* Task description
Up to and including the line with "sc.camera = cam", reproduce the listing below exactly, beginning at its first line.

━━━━━━━━━━━━━━━━━━━━

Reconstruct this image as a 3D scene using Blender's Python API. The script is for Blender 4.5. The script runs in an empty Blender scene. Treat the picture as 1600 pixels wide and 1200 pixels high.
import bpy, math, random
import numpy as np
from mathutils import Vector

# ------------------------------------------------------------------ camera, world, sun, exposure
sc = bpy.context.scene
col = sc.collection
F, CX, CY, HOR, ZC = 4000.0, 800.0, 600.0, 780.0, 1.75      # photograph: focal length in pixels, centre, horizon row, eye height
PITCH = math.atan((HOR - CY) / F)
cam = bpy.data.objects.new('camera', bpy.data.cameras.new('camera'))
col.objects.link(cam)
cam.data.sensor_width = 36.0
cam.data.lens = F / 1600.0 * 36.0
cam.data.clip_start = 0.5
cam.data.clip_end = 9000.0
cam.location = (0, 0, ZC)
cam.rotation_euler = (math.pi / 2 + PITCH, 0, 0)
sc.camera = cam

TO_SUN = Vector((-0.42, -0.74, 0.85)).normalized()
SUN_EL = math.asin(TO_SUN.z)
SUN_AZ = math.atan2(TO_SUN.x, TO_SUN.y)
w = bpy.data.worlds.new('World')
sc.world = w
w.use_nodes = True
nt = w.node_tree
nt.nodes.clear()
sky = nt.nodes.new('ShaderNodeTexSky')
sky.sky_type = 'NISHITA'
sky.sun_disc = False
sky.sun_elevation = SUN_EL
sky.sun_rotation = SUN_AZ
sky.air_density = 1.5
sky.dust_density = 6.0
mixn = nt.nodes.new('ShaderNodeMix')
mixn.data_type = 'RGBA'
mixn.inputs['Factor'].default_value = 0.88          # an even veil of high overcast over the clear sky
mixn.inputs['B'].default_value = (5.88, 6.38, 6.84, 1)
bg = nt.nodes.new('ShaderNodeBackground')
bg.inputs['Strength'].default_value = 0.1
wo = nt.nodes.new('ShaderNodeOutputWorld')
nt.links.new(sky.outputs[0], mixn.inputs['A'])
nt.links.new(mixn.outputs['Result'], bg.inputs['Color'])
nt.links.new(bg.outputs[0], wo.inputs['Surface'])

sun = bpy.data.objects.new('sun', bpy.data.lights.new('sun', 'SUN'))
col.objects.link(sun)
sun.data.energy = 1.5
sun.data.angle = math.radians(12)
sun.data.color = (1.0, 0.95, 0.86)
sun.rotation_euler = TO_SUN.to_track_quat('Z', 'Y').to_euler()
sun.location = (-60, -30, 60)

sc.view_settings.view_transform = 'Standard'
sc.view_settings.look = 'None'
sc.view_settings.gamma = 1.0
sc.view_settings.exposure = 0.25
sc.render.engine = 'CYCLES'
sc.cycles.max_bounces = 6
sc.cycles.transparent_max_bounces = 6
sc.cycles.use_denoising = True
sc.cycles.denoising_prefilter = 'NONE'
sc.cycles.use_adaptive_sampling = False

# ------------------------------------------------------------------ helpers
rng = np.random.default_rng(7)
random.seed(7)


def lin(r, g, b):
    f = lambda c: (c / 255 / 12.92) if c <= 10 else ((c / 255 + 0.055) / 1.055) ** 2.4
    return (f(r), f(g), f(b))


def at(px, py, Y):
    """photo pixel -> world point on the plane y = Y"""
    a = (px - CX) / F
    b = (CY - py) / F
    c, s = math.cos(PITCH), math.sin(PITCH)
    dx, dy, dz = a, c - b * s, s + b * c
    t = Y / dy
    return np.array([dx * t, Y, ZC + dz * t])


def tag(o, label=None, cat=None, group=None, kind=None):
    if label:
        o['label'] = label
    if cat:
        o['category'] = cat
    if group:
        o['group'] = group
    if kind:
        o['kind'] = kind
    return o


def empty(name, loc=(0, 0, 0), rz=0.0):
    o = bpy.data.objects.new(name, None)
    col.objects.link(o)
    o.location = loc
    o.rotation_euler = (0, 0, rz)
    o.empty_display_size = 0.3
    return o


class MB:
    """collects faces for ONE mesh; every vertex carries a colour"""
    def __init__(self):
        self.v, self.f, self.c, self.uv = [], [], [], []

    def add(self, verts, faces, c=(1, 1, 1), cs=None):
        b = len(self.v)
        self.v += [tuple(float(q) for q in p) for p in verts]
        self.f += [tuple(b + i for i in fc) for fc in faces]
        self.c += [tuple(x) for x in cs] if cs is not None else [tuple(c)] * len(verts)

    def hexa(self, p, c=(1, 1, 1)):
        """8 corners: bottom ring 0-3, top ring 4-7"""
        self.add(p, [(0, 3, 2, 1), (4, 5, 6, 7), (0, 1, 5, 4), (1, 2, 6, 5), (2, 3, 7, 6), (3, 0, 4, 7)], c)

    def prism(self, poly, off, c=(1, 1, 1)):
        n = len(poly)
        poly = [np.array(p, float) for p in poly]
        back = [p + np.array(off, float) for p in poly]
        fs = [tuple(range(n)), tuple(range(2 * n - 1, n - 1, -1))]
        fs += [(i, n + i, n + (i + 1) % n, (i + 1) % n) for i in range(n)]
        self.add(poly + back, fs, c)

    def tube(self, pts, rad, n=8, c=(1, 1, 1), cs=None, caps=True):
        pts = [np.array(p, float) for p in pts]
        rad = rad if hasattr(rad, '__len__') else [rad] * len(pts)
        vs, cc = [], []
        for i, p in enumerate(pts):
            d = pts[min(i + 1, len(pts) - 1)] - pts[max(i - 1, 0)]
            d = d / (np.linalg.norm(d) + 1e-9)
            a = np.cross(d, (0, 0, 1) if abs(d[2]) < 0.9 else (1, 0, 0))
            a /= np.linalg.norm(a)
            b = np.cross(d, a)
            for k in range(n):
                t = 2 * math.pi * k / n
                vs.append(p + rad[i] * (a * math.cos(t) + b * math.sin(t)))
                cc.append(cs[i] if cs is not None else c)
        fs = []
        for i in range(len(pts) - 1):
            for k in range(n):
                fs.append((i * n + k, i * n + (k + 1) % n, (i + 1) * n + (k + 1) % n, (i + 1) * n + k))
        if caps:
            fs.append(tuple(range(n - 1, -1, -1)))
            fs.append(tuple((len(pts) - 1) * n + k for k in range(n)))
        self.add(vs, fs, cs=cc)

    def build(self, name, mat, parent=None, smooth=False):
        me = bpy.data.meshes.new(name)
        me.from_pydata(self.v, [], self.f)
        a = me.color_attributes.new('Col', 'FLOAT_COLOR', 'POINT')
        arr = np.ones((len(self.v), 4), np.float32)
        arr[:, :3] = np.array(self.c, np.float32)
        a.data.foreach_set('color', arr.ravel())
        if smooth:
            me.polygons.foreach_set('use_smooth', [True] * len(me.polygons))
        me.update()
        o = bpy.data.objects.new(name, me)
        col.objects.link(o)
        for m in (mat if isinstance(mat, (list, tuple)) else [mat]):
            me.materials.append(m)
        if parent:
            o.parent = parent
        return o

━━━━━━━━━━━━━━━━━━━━

* Answer to this problem
Reconstruct this image as a 3D scene using Blender's Python API. The script is for Blender 4.5. The script runs in an empty Blender scene. Treat the picture as 1600 pixels wide and 1200 pixels high.
import bpy, math, random
import numpy as np
from mathutils import Vector

# ------------------------------------------------------------------ camera, world, sun, exposure
sc = bpy.context.scene
col = sc.collection
F, CX, CY, HOR, ZC = 4000.0, 800.0, 600.0, 780.0, 1.75      # photograph: focal length in pixels, centre, horizon row, eye height
PITCH = math.atan((HOR - CY) / F)
cam = bpy.data.objects.new('camera', bpy.data.cameras.new('camera'))
col.objects.link(cam)
cam.data.sensor_width = 36.0
cam.data.lens = F / 1600.0 * 36.0
cam.data.clip_start = 0.5
cam.data.clip_end = 9000.0
cam.location = (0, 0, ZC)
cam.rotation_euler = (math.pi / 2 + PITCH, 0, 0)
sc.camera = cam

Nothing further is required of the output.